MATERIAL >>
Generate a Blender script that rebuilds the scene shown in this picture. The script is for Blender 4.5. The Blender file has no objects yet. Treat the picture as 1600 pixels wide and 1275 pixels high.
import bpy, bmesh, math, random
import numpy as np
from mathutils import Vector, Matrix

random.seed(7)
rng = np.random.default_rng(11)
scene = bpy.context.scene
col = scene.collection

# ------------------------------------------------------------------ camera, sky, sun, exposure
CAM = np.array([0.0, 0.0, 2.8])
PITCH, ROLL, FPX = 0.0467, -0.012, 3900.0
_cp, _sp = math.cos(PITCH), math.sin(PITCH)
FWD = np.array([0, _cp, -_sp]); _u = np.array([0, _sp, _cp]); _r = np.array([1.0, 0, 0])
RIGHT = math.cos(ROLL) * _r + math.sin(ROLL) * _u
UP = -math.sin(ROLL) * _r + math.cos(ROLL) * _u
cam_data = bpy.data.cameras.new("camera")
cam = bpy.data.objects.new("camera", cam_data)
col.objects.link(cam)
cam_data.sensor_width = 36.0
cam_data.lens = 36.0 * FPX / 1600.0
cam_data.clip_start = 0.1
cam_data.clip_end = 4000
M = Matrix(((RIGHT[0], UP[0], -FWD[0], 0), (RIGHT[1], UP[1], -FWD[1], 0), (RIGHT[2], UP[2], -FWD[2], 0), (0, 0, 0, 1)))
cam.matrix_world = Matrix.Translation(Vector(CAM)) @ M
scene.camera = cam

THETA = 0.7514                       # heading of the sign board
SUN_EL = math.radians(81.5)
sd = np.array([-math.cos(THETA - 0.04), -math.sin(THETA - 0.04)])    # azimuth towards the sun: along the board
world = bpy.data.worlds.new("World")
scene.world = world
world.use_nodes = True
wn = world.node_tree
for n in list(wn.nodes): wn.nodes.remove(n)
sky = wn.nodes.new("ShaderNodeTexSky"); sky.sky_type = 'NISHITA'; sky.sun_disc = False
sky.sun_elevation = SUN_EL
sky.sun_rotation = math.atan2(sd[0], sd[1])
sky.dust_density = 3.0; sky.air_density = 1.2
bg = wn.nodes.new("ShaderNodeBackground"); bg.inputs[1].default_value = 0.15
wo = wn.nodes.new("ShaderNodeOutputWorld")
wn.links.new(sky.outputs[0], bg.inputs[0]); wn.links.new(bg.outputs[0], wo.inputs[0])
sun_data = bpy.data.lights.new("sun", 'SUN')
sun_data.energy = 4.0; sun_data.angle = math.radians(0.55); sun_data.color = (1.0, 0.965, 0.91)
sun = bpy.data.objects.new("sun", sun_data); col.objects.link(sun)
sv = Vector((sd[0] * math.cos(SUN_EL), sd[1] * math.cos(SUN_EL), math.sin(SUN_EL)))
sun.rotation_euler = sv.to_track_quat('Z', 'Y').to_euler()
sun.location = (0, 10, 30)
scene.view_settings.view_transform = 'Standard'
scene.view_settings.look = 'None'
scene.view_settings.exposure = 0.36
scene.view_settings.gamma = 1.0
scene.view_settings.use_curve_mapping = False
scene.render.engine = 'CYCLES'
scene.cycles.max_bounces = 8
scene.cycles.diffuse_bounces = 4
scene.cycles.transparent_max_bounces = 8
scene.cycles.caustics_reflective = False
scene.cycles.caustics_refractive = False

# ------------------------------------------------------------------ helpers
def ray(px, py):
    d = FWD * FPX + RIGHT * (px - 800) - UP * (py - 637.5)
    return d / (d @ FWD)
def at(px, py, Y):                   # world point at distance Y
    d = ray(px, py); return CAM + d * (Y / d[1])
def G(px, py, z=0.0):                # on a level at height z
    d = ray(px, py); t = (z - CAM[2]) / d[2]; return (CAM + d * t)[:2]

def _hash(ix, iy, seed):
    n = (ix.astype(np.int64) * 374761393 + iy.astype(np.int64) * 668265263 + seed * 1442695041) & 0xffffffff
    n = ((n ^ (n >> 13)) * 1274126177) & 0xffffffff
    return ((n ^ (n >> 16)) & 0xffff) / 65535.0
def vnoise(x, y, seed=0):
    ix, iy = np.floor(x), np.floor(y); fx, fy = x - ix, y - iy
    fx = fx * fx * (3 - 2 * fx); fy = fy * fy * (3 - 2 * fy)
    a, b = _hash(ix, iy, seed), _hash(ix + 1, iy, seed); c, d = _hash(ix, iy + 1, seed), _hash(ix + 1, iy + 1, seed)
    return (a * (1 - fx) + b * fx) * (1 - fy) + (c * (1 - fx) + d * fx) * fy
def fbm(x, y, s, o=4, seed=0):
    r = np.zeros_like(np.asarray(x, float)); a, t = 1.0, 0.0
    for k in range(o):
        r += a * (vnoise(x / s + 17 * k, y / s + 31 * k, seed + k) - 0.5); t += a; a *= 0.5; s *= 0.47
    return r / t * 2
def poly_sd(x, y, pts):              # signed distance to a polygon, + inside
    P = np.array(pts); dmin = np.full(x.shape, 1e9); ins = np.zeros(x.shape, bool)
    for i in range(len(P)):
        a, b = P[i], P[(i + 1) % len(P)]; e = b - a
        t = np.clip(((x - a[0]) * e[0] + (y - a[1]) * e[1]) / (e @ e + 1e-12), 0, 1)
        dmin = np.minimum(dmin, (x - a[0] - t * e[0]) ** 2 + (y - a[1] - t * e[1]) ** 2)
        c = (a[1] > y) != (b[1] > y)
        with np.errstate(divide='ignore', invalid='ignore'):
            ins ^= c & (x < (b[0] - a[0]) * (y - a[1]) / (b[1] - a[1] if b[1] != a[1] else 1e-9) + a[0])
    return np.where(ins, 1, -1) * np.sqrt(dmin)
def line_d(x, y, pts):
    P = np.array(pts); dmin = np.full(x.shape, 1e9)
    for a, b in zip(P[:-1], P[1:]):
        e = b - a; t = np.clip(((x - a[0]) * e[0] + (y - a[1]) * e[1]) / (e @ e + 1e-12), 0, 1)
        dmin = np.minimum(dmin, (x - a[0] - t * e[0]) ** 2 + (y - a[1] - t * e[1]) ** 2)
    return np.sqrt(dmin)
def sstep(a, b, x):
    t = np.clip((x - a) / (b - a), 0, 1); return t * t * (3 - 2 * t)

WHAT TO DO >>
Starting at the first line of the data above, please restate word for word every line up to and including the one that holds "col = scene.collection", and add nothing else.

ANSWER TO THIS TASK >>
Generate a Blender script that rebuilds the scene shown in this picture. The script is for Blender 4.5. The Blender file has no objects yet. Treat the picture as 1600 pixels wide and 1275 pixels high.
import bpy, bmesh, math, random
import numpy as np
from mathutils import Vector, Matrix

random.seed(7)
rng = np.random.default_rng(11)
scene = bpy.context.scene
col = scene.collection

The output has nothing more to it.